BP North Sea oil spill
The leak lasted for approximately an hour after the problem was detected Getty

BP will let 95 tonnes of leaked oil "disperse naturally" in the North Sea after a technical fault at one of its platforms on Sunday (2 October). The malfunction happened on a remote rig on the Clair platform 46 miles (75km) off the Shetland coast when there were complications with the system that separates water, oil and gas.

The leak lasted for approximately an hour after the problem was detected and before it was capped.

In that time an estimated about 95 tonnes of oil –roughly 700 barrels – spilled into the sea.

BP said it was working with the industry cooperative Oil Spill Response and the UK government to assess the potential environmental impact before drawing up the best response as the oil moved away from land.
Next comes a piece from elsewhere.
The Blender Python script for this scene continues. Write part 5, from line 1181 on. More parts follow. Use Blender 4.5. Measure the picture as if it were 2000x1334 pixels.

"At present, it is considered that the most appropriate response is to allow the oil to disperse naturally at sea, but contingencies for other action are being prepared," BP said. "The most recent surveillance flight already indicates significant dispersal of the oil at the surface."

The spill is minor compared to the disastrous one at the Deepwater Horizon platform in the Gulf of Mexico in 2010. More than three million barrels poured into the sea before the well was capped 87 days after the blowout, which killed 11 people on the Macondo Prospect.

BP was found guilty by a US District Court judge of gross negligence and reckless conduct in September 2014. Almost one year later it settled to pay pay $18.7bn (£14.6bn) in fines, the largest corporate settlement in US history.